137. L’enquête menée par le Bureau des pertes permit, par élimination, de conclure que l’accident d’Orgères-la-Roche concernait probablement le Whitley N1362, bien qu’il fût difficile de concilier ce fait avec la découverte, à 80 km de là, du corps du pilote. Néanmoins, les enquêteurs poursuivirent la piste du briquet Ronson. Le seul membre de l’équipage auquel les initiales « P.B. » pouvaient correspondre était le sergent P.H.J. Budden. La date « 2 décembre 1939 » fut ensuite vérifiée, et il apparut que le sergent Budden était né le 4 (et non le 2) décembre 1913 ; le briquet, s’il lui appartenait, n’était donc pas un cadeau d’anniversaire.

138. Une lettre adressée à la famille du sergent permit toutefois de résoudre le mystère : le sergent Budden s’était marié le 2 décembre 1939, et le briquet était un cadeau de sa jeune épouse. Le briquet, transmis avec le rapport de l’officier enquêteur, fut envoyé à Mme Budden, qui le reconnut.

139. Il existait désormais une preuve concluante que deux membres de l’équipage étaient enterrés au Grand-Lucé et les autres à Lignières-la-Doucelle. Deux anciennes erreurs furent ainsi corrigées : deux, et non trois, sergents de la Royal Air Force avaient été admis au 9e Hôpital Général, et trois, et non quatre, sergents reposaient dans la tombe de Lignières-la-Doucelle.

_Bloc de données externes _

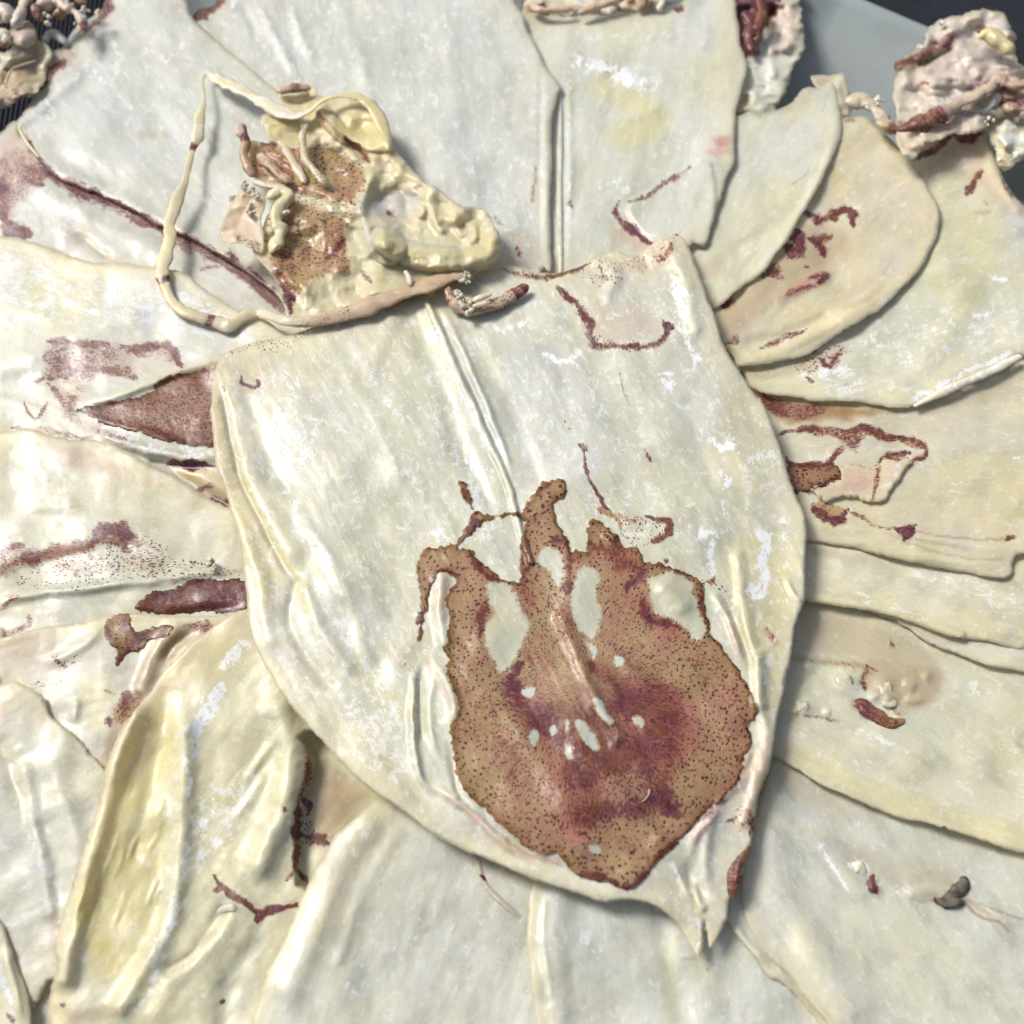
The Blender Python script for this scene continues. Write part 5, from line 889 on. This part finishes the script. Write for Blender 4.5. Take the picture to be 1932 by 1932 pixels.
tube('sucker_stalk', centre, 'H 1600,1215 1650,1205 1690,1195', [14, 14.4, 14], [4, 5, 4], .7, base=SB, dz=-1.9, seed=10)
tube('sucker_stalk', centre, 'H 1280,1045 1300,1080 1310,1120', [14, 14.4, 14], [4, 7, 5], .7, base=SB, dz=-1.9, seed=11)
beads('sucker', centre, hp('800,360 785,390', 16.5), 2.6, None, 12, 3, 4, {'powder': .8})

# ------------------------------------------------------------ heads and arms of the outer squids
def blob_head(root, outline, z, feats, base, seed, name='head', **kw):
    return sheet(name, root, outline, lambda x, y: z + 0 * x, feats, base, sp=4, T=1.8, wr=(2.6, 34), fib=1.0, seed=seed, en=3.5, **kw)

# upper left corner: head of the lowest left squid
r = squids['under_left'][0]
blob_head(r, 'L -200,600 40,590 200,500 300,530 420,480 560,520 570,650 540,800 480,950 400,1070 250,1130 120,1200 0,1230 -200,1230', 2,
  [('tan', 'p', 'L -100,850 500,700 520,900 400,1050 200,1150 0,1250 -100,1200', 10, .7), ('stain', 's', 'L 180,1080 300,1110 50,1150', 7, 1.3), ('dots', 's', 'L 0,1000 150,1040', 9, 1.), ('pink', 'p', 'L 150,560 500,560 480,750 250,700', 10, .5), ('powder', 's', 'L 0,650 200,620', 9, .7), ('h', 's', 'L 0,720 250,640 450,620', 9, 1.6)], {'tan': .15}, 201)
tube('arm', r, 'L 60,960 130,800 260,740 420,690', [6.5, 7, 6.5], [3, 3.5, 2.5], .8, base={'tan': .5, 'yellow': .8}, seed=202)
tube('arm', r, 'L 130,300 200,220 260,60 330,-80', [9, 11, 10], [14, 15, 13], .7, .3, base={'pink': .2, 'powder': .2}, seed=203, lump=.2)
tube('arm', r, 'L 420,20 500,40 640,20 780,100 880,160 950,280 1000,370', [10, 10, 9, 7], [16, 13, 12, 11, 8], .8, .3, [('stain', 's', 'L 380,60 440,150', 12, 1.2), ('stain', 's', 'L 960,250 1010,360', 7, 1.)], {'pink': .45}, seed=204, lump=.22)
tube('arm', r, 'L 380,50 410,120 440,190 460,250', [10, 9, 8], [13, 12, 8], .8, .3, base={'stain': .6, 'pink': .8}, seed=205, lump=.2)
tube('arm', r, 'L 600,180 680,150 720,130 650,220', [8, 8, 7], [11, 13, 12], .9, .2, base={'tan': 1.1}, seed=206)
tube('arm', r, 'L 860,-30 930,10 990,40', [9, 9], [12, 12, 9], .8, .2, base={'tan': 1.0, 'stain': .3}, seed=207)
tube('arm', r, 'L 500,480 560,400 640,400 740,480 760,520', [2, 2, 1], [10, 12, 10], .8, .2, base={'grey': .9, 'yellow': .3}, seed=208)
tube('arm', r, 'L -80,200 30,120 80,180 60,260', [9, 10, 9], [16, 17, 12], .8, .3, base={'pink': .3, 'powder': .5}, seed=210, lump=.25)
tube('arm', r, 'L -60,420 40,380 70,460 20,540', [8, 9, 8], [14, 14, 9], .8, .3, [('stain', 's', 'L 0,500 40,560', 7, 1.1)], {'powder': .5, 'pink': .2}, seed=211, lump=.25)
sheet('eye', r, 'L 100,400 130,270 220,230 350,260 410,340 430,440 380,520 260,545 150,500', lambda x, y: 5 + 0 * x, [('h', 's', 'L 260,390', 24, 3.2)], {'grey': .9, 'pink': .55, 'stain': .25}, sp=3, T=2, wr=(.5, 40), seed=212)
beads('sucker', r, [(x, y, 9) for x, y in P('L 790,30 830,70 960,100 980,130 910,150 940,200')], 6.5, None, 21, 4, 3, {'powder': .6, 'pink': .15})
beads('sucker', r, [(x, y, 8) for x, y in P('L 880,290 920,300 900,350 1120,150 1100,200')], 6, None, 22, 3, 3, {'powder': .6, 'pink': .15, 'tan': .2})
beads('sucker', r, [(x, y, 9) for x, y in P('L 20,80 60,170 20,220 40,450 480,100 540,210')], 7, None, 23, 5, 3, {'powder': .6, 'pink': .2})
tube('tissue_strand', r, 'L 210,1440 260,1550 320,1640 380,1720 450,1800', [1.5, 1.5, 1, .8], [4, 4, 3.5, 3], .8, base={'yellow': .6}, seed=213, H=squids['left_top'][2])

# between the broad and the square-ended squid: arms and head scraps
r = squids['square_top'][0]
blob_head(r, 'b 955,90 960,40 1000,-60 1500,-80 1700,-60 1730,20 1640,60 1500,70 1300,70 1100,90 1000,110', -1, [('tan', 'p', 'b 1500,0 1640,0 1640,70 1520,70', 6, .9), ('stain', 's', 'b 1050,30 1090,60', 7, 1.5), ('stain', 's', 'b 1400,0 1460,40', 6, .9), ('tan', 's', 'b 1150,50 1230,40', 9, .7), ('powder', 's', 'b 1250,10 1350,30', 9, .8)], {'pink': .3}, 221)
tube('arm', r, 'b 1240,70 1320,40 1420,10 1480,-30', [3, 4, 4], [10, 12, 11], .7, .3, base={'pink': .45, 'tan': .2}, seed=222, lump=.2)
tube('arm', r, 'b 1000,20 1040,50 1130,55 1220,45', [2, 3, 3], [10, 10, 8], .7, .3, base={'pink': .5, 'stain': .3}, seed=223, lump=.2)
tube('arm', r, 'b 1560,60 1580,10 1600,-40', [2, 3, 3], [13, 12, 12], .7, .3, base={'tan': .9, 'stain': .25}, seed=224, lump=.2)
tube('arm', r, 'b 1660,60 1680,10 1690,-40', [2, 3, 3], [10, 9, 10], .7, .3, base={'powder': .5}, seed=225, lump=.2)

# behind the square-ended squid: purple-black head of the narrow one
r = squids['narrow_top'][0]
blob_head(r, 'T 400,-80 740,-80 745,0 748,120 762,190 755,260 720,350 680,430 640,520 600,590 540,615 480,600 400,590 380,300', -2.5,
  [('stain', 'p', 'T 400,-60 600,-40 590,80 540,180 520,290 450,310 400,280', 9, 1.5), ('stain', 's', 'T 600,0 560,80 530,130', 8, 2.0), ('tan', 's', 'T 590,90 570,160', 7, .8), ('stain', 's', 'T 600,70 620,80', 4, 1.5), ('pink', 'p', 'T 600,0 750,0 740,250 640,300 560,260', 14, .35), ('stain','s','T 640,30 700,120',9,.4),
   ('h', 's', 'T 540,290 620,260 740,200', 9, 1.6), ('h', 's', 'T 600,0 580,120 500,300', 10, -2.0), ('h', 's', 'T 560,330 640,400', 14, 1.0), ('powder', 's', 'T 620,100 700,200', 9, .5), ('grey', 's', 'T 660,300 600,500', 16, .5)], {'grey': .25}, 231, lift=1.0)
tube('arm', r, 'T 440,60 480,120 470,200 490,280', [3, 3, 2], [12, 14, 13], .6, .3, base={'stain': .95, 'pink': .5, 'skin': .6}, seed=232, lump=.2)
tube('arm', r, 'T 520,-30 540,60 520,140 510,230', [3, 3.5, 2], [12, 14, 12], .6, .3, base={'stain': .8, 'pink': .5, 'skin': .6}, seed=233, lump=.2)

# square stub and arms behind the peach squid
r = squids['peach_fan'][0]
sheet('arm_stub', r, 'T 800,410 850,400 900,405 960,390 985,410 1005,480 1015,600 960,620 900,560 830,470', lambda x, y: -1.5 + 0 * x, [('h', 's', 'T 930,420 960,600', 9, 1.2), ('tan', 'p', 'T 800,410 890,400 860,470 810,460', 6, .5)], {'tan': .22, 'grey': .2}, sp=3.5, T=2.5, wr=(.6, 30), seed=241, en=1.5)
tube('arm', r, 'T 980,540 1080,540 1160,600 1200,660 1250,680', [1, 2, 3], [18, 20, 19, 15], .6, .3, [('tan', 's', 'T 1190,690 1250,690', 9, .8)], {'tan': .32, 'grey': .3}, seed=242, lump=.22)
beads('sucker', r, [(x, y, 3) for x, y in P('T 1150,530 1170,545 1120,600')], 5.5, None, 24, 4, 3, {'powder': 1.0})

# head of the mottled upper right squid, slumped over the tray rim
r = squids['top_right'][0]
blob_head(r, 'T 1230,500 1240,420 1300,360 1250,380 1240,340 1330,290 1400,220 1430,150 1500,110 1600,80 1700,45 1790,60 1850,110 1880,190 1885,300 1932,350 2050,380 2050,600 1900,640 1780,620 1740,640 1700,700 1560,720 1420,760 1330,840 1260,760 1250,640 1235,560', 6.5,
  [('stain', 's', 'T 1250,350 1340,310 1430,270 1540,215', 9, .9), ('tan', 's', 'T 1250,370 1400,290 1550,215', 14, .6), ('stain', 's', 'T 1490,230 1550,210', 10, 1.3), ('stain', 's', 'T 1370,450 1430,440', 7, .9), ('h', 's', 'T 1300,360 1450,270 1560,210', 8, 1.8), ('h', 's', 'T 1330,370 1480,290 1600,260', 7, -2.2), ('h', 's', 'T 1450,200 1600,120 1750,80 1850,180', 18, 2.4), ('grey', 's', 'T 1720,80 1850,140', 14, 1.2), ('stain', 's', 'T 1350,360 1480,300', 4, .8),
   ('h', 's', 'T 1400,430 1550,420 1700,480', 16, 1.8), ('h', 's', 'T 1600,300 1700,380 1900,370', 18, 1.6), ('pink', 'p', 'T 1550,350 1900,350 1932,520 1700,520 1550,450', 16, .45), ('stain', 's', 'T 1780,500 1850,540 1932,560', 9, 1.2), ('tan', 's', 'T 1830,480 1932,520', 14, .9), ('powder', 's', 'T 1550,330 1650,300', 14, .7), ('powder', 's', 'T 1350,560 1500,540 1600,480', 14, .8), ('stain', 's', 'T 1600,480 1720,450 1760,420', 5, .6), ('grey', 's', 'T 1600,420 1700,520', 12, .8), ('powder','p','T 1450,150 1750,80 1850,200 1700,260 1500,220',14,.5)],
  {'pink': .32, 'grey': .6, 'stain': .16}, 251, lift=.8)
tube('arm', r, 'T 1150,640 1250,690 1350,665 1450,630 1560,560 1640,530 1740,470 1780,430', [4, 9, 11, 11], [14, 20, 20, 18, 16, 13, 8], .6, .35, [('stain', 's', 'T 1200,690 1350,670 1480,620 1580,560', 4, .9), ('tan', 's', 'T 1190,690 1450,640', 7, .8)], {'tan': .28, 'pink': .3, 'dots': .3}, seed=252, lump=.22)
tube('arm', r, 'T 1740,470 1800,430 1880,460 1980,430', [9, 9, 8], [12, 15, 14], .6, .3, base={'pink': .5, 'tan': .2, 'dots': .4}, seed=253, lump=.25)
tube('arm', r, 'T 1820,560 1880,580 1990,600', [7, 8, 8], [13, 14, 14], .7, .3, base={'tan': .7, 'stain': .4}, seed=254, lump=.25)
tube('arm', r, 'T 1640,580 1720,590 1760,540 1800,500', [7, 8, 8], [12, 14, 9], .7, .3, base={'grey': .5, 'stain': .25}, seed=255, lump=.25)
tube('beak', r, 'T 1690,200 1740,185 1790,215 1850,260 1880,290', [13, 14, 14, 13], [10, 20, 22, 17], .8, .2, base={'yellow': 1.6, 'tan': .05}, seed=256, lump=.16)
tube('beak', r, 'T 1680,170 1720,165 1760,160', [12.5, 12], [7, 8, 7], .6, .2, base={'tan': 1.2, 'stain': .6}, seed=257)
blob_head(r, 'T 1740,700 1720,640 1800,630 1900,620 2050,640 2050,800 1900,860 1850,900 1800,880 1770,800', 3, [('powder', 'p', 'T 1750,650 1950,640 1932,800 1850,800', 12, 1.0), ('yellow', 's', 'T 1780,800 1850,850', 14, .7), ('stain', 's', 'T 1800,900 1860,850', 7, .4), ('h', 's', 'T 1800,700 1850,800', 9, 2)], {'powder': .4}, 258, name='arm_tuft')
beads('sucker', r, [(x, y, 10) for x, y in P('T 1370,240 1390,250 1480,110 1500,130')], 5, None, 25, 3, 3, {'powder': .8})
beads('sucker', r, [(x, y, 7) for x, y in P('T 1730,630 1740,640 1830,850 1880,830')], 6, None, 26, 5, 3, {'powder': 1.})

# ------------------------------------------------------------ crumbs and fibres that lie loose
def Hs(key): return squids[key][1]
def loose(name, label, cat, x, y, z, **kw):
    p = world_pt([x], [y], [z])[0]; o = empty(name, p, label, cat); root_loc[o.name] = tuple(p); return o
def zof(key, x, y): return float(Hs(key)(np.array([x]), np.array([y]))[0])
x, y = P('d 1090,1150')[0]; z = zof('left_middle', x, y) + 2.2
o = loose('crumb', 'small cream crumb lying on the spotted squid at the left', 'crumb', x, y, z)
beads('grain', o, [(x, y - 4, z), (x + 2, y + 3, z), (x - 3, y + 7, z)], 6, None, 31, 2.2, 2, {'yellow': .6})
x, y = P('i 1900,420')[0]; z = zof('right_lower', x, y) + 2.2
o = loose('curled_fibre', 'cream hair-thin fibre curled in a loop near the right edge', 'fibre', x, y, z)
tube('strand', o, 'i 1950,375 1905,382 1878,405 1880,440 1905,462 1960,460', [z, z + .6, z + .3, z + .5], [1.1, 1.2, 1.1, 1.], 1, base={'yellow': .6}, seed=32, lump=.05)
x, y = P('h 1600,750')[0]
o = loose('curled_fibre', 'short pale fibre lying on the spotted maroon skin of the centre squid', 'fibre', x, y, 11)
zz = float(Hfin(np.array([x]), np.array([y]))[0]) + .6
tube('strand', o, 'h 1612,712 1608,740 1590,765 1572,778', [zz], [.9, .9, .8], 1, base={'yellow': .4}, seed=33, lump=.05)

140. L’explication la plus probable de la séparation des cinq membres de l’équipage est que l’équipe de la Croix-Rouge britannique mentionnée plus haut recueillit les restes qu’elle put trouver et les transporta vers l’hôpital, qui, à cette époque, était mobile et en fuite. Lorsque les Allemands arrivèrent, ils trouvèrent d’autres restes sur les lieux du crash et les firent enterrer localement.

141. Le travail considérable consacré à ce problème complexe, tant sur le terrain qu’à Londres, suscita des lettres de remerciements chaleureuses de la part des familles des disparus.